Poor Ken is having a bit of a tough time these days, too much to do (he puts too much pressure on himself) and at the mercy (he thinks) of the schedules of others. He didn't know until yesterday morning whether we'd be able to have dinner together last night, but he didn't communicate that well to me and I missed his truck when I drove by so I tooled on home. He called at 6:30, as I was starting dinner at home, to see if I was coming over. OOPS! So I put aside my meal and went to his house. He was pretty flustered and not in great shape but pretty cheerful at what he had accomplished during the day. His riding mower needs a new muffler so he's using his small mower, too hard really and he won't accept help. Anyway we had hot dogs, which I never eat but packed with pickles and good mustard were delicious. They weren't even hot dogs, they were "ball park treats." Ugh. He had 3 and pronounced them delicious. It made him happy and that's what counts.

The neighbors on the lake put in their new dock on Monday.
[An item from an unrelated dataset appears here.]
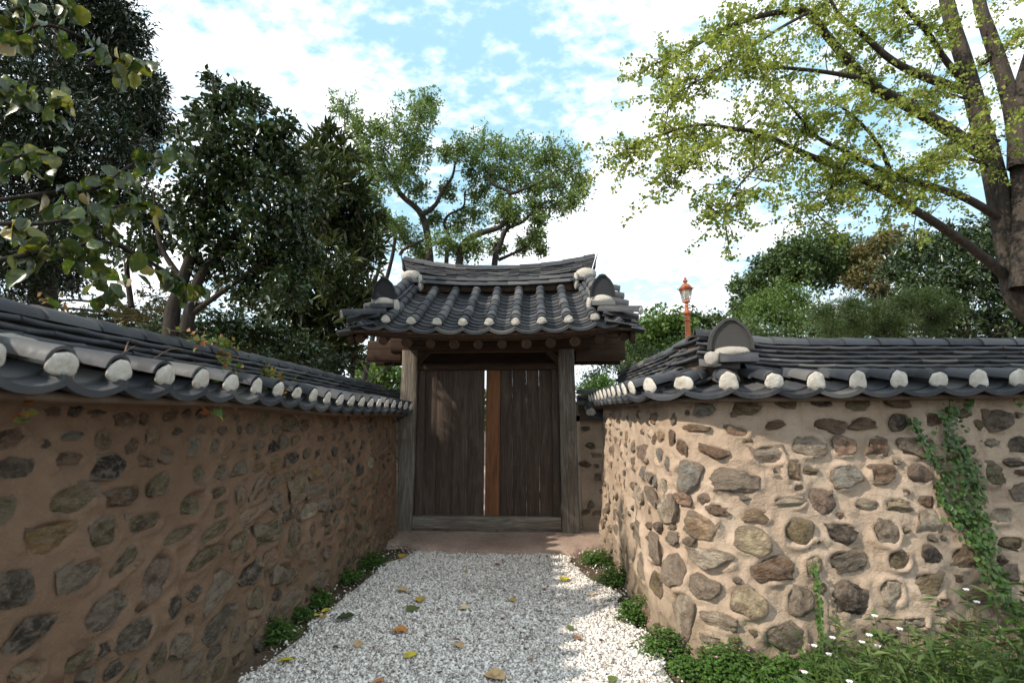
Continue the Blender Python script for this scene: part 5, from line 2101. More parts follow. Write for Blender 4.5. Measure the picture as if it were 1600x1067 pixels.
# the next tree of the row behind the shaded wall; it stands beside the camera and shades the far end of the right wall
t = Tree('plane_tree', 'spreading broad-leaved tree behind the near end of the shaded wall', 'tree', (-3.4, -0.9, 0), 81)
t.limb([(-3.4, -0.9, 0), (-3.35, -0.8, 2.5), (-3.1, -0.6, 4.6), (-2.9, -0.5, 6.6), (-2.8, -0.4, 8.2)], 0.17, 0.04)
t.limb([(-3.2, -0.7, 4.0), (-2.6, -1.3, 5.4), (-2.2, -1.8, 6.8)], 0.08, 0.03)
for (x, y, z, R) in [(-2.9, -0.5, 7.2, 1.1), (-3.5, -1.3, 6.4, 1.1), (-2.3, -1.6, 7.0, 1.1), (-3.4, -0.3, 8.1, 0.9), (-2.2, -2.2, 7.8, 0.9), (-3.9, -2.0, 7.2, 1.1), (-2.9, -1.5, 8.4, 1.0), (-3.2, -2.6, 6.6, 1.0)]:
    t.blob(V(x, y, z), (R, R, R * 0.8), 330, 7, 0.16, 0.13, 0.09, twigs=0.2, twig_r=0.008)
t.finish(LF['mid'], MAT['bark_grey'])

# ---- far wood closing the view, one mass
FW = Tree('distant_woodland', 'low belt of far trees along the horizon', 'wood', (0, 70, 0), 80)
for k in range(70):
    x = -75 + 150 * k / 69 + FW.rng.uniform(-2, 2)
    yv = 62 + FW.rng.uniform(-6, 14)
    h = FW.rng.uniform(3.0, 5.0)
    FW.blob(V(x, yv, h * 0.5), (3.2, 2.5, h * 0.6), 90, 5, 0.7, 0.75, 0.5, twigs=0, link=False)
r_ = FW.root
fm = FW.leaf.mesh('distant_woodland')
del r_['category']
bpy.data.objects.remove(r_)
fo = obj('distant_woodland', fm, LF['mid'])
fo['kind'] = 'stuff'
fo['label'] = 'low belt of far trees along the horizon'

# ------------------------------------------------------------------ corner end plate of the right wall
MAT['plate'] = MAT['tile_dark']


def corner_end():
    b = at(1143, 546, 3.66)
    a = math.radians(14)
    fy = V(math.sin(a), math.cos(a), 0)
    fx = V(math.cos(a), -math.sin(a), 0)
    up = unit(V(0, -0.10, 1))
    me = arch_plate(0.31, 0.22, 0.10)
    me.materials.append(MAT['plate'])
    under('end_plate', me, None, WR, frame(b, fx, np.cross(up, fx), up))
    under('plaster_lump', LUMPS[0], None, WR, frame(b + fy * 0.03 - V(0, 0, 0.02), fx, fy, (0, 0, 1), (0.135, 0.08, 0.045)))
    under('plaster_lump', LUMPS[2], None, WR, frame(b - fx * 0.135 - fy * 0.01 - V(0, 0, 0.065), fx, fy, (0, 0, 1), (0.055, 0.045, 0.055)))
    under('cross_tile', RIDGE_COVER_S, None, WR, frame(b - fx * 0.09 + V(0, 0, -0.095), -fy, fx, V(0, 0, 1), (1.1, 0.90, 1.25)))
    for k in range(3):
        q = b + fy * (0.04 + 0.24 * k) + V(0, 0, 0.105 - 0.035 * k)
        under('ridge_cover_tile', RIDGE_COVER, None, WR, frame(q, fx, unit(fy - V(0, 0, 0.14)), (0, 0, 1), (1.25, 1, 1.1)))
        under('ridge_tile', SLABS[0], None, WR, frame(q + fy * 0.12 - V(0, 0, 0.03), fy, fx, (0, 0, 1), (0.95, 1.0, 1.1)))
        under('ridge_tile', SLABS[0], None, WR, frame(q + fy * 0.14 - V(0, 0, 0.065), fy, fx, (0, 0, 1), (0.95, 1.08, 1.1)))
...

It's 40' long. I have to check it out from our camp--I'm expecting it to be an eyesore. No more discreet wooden dock, this one has a metal frame with cedar plank pallets you put in the frame. I figure it cost $5000. 10 units at about $500 each (I priced a similar dock for us but when I realized that a measly 2 units would cost $1000 I gave up). Ken thinks it's nice because one man can put it in alone, but he said last night "Of course, there's nothing like a wooden dock." He thinks we should figure out a way to attach our dock to shore and raise and lower it without taking it out completely. I think we need to build a new dock altogether, since ours is old and was a freebie, Fred's old dock that he gave to Jamie and me when we were still together: at least 12 years ago.

I'm really tempted to buy a kayak soon. I've been looking at one online and yesterday I talked to a friend about hers. Hers is a Walden Paddler, which you have to like for the name alone. It's made of recycled materials and she bought it locally. That's a huge advantage. I have to call the guy she bought it from in Westport, today I think. I just think I would enjoy having a kayak I could paddle around the lake on calm days, and I know my sister would like using it when she was here. It's the non-tippy kind, very stable and non-threatening. We'll see.

Our automated system is down right now--server problems. This presents a big problem. What to do, what to do. Print out stuff from OCLC, I guess. Then what? Oh, I'll think of something.